## Start Information provided

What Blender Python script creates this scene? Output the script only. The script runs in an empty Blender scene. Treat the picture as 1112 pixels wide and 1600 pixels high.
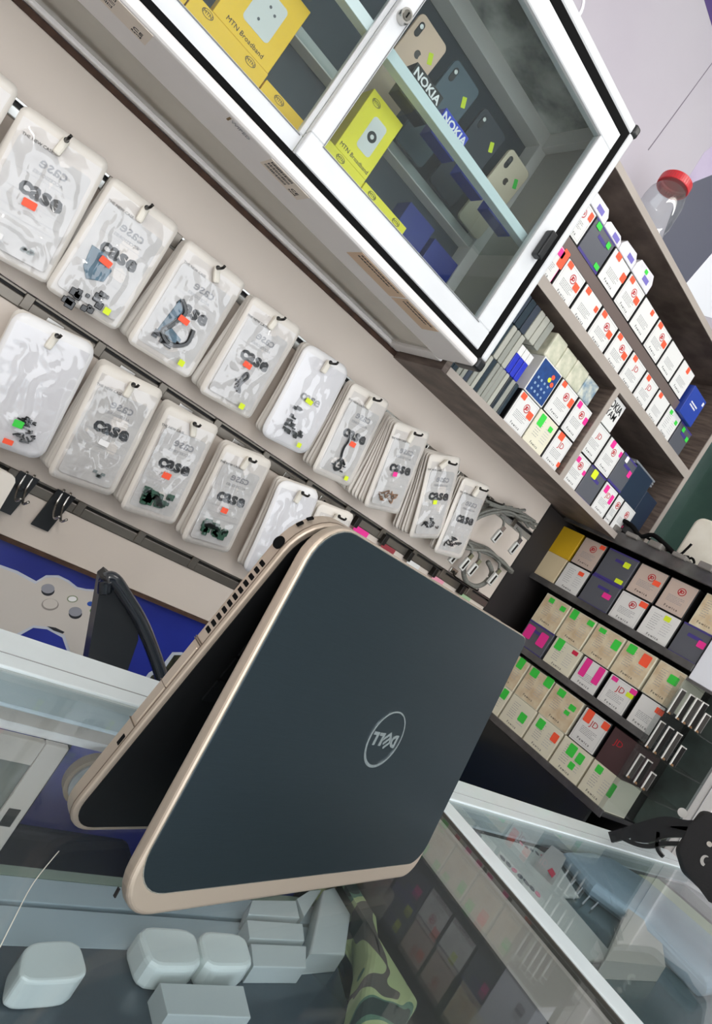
import bpy, bmesh, math, random
from mathutils import Vector, Matrix, noise
random.seed(7)
SC = bpy.context.scene
COL = SC.collection
# ------------------------------------------------------------------ camera
F, CX, CY = 985.0, 556.0, 741.0
R0 = Vector((0.6594496, -0.50783628, 0.55428201))   # image right
R1 = Vector((0.47150958, -0.29484496, -0.83111081)) # image down
R2 = Vector((0.58549547, 0.80942496, 0.04501428))   # view direction
cam = bpy.data.objects.new('camera', bpy.data.cameras.new('camera'))
COL.objects.link(cam)
m = Matrix((R0, -R1, -R2)).transposed().to_4x4()
cam.matrix_world = m
cam.data.sensor_fit = 'VERTICAL'
cam.data.sensor_height = 36
cam.data.lens = F / 1600 * 36
cam.data.shift_y = -(800 - CY) / 1600
cam.data.clip_start = 0.01
SC.camera = cam
# ------------------------------------------------------------------ world, exposure, lights
SC.view_settings.view_transform = 'Standard'
SC.view_settings.look = 'None'
SC.view_settings.gamma = 1
SC.view_settings.use_curve_mapping = False
SC.view_settings.exposure = 0.0
W = bpy.data.worlds.new('world'); SC.world = W
W.use_nodes = True
W.node_tree.nodes['Background'].inputs[0].default_value = (0.93, 0.965, 1.0, 1)
W.node_tree.nodes['Background'].inputs[1].default_value = 3.3
def area(name, loc, sx, sy, power, color, rot=(0, 0, 0)):
    l = bpy.data.lights.new(name, 'AREA'); l.shape = 'RECTANGLE'; l.size = sx; l.size_y = sy
    l.energy = power; l.color = color
    o = bpy.data.objects.new(name, l); o.location = loc; o.rotation_euler = rot
    COL.objects.link(o); return o
TUBES = [(-0.75, -1.45, 1.60, 0), (1.15, 0.22, 1.60, 1)]   # last value: 1 = runs along the long wall
for t in TUBES:
    area('tube_lamp', (t[0], t[1], t[2] - 0.045), *((0.07, 1.15), (1.15, 0.07))[t[3]], (26, 6)[t[3]], (1.0, 0.97, 0.92))

# ------------------------------------------------------------------ helpers
def ray(x, y): return R0 * ((x - CX) / F) + R1 * ((y - CY) / F) + R2
def Pz(x, y, z): r = ray(x, y); return r * (z / r.z)
def Py(x, y, v): r = ray(x, y); return r * (v / r.y)
def Px(x, y, v): r = ray(x, y); return r * (v / r.x)
def srgb(c):
    return tuple((v / 255 / 12.92 if v / 255 <= 0.04045 else ((v / 255 + 0.055) / 1.055) ** 2.4) for v in c) + (1,)
MATS = {}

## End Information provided

Pick out the lines above that hold the string "runs" and show them.

What Blender Python script creates this scene? Output the script only. The script runs in an empty Blender scene. Treat the picture as 1112 pixels wide and 1600 pixels high.
TUBES = [(-0.75, -1.45, 1.60, 0), (1.15, 0.22, 1.60, 1)]   # last value: 1 = runs along the long wall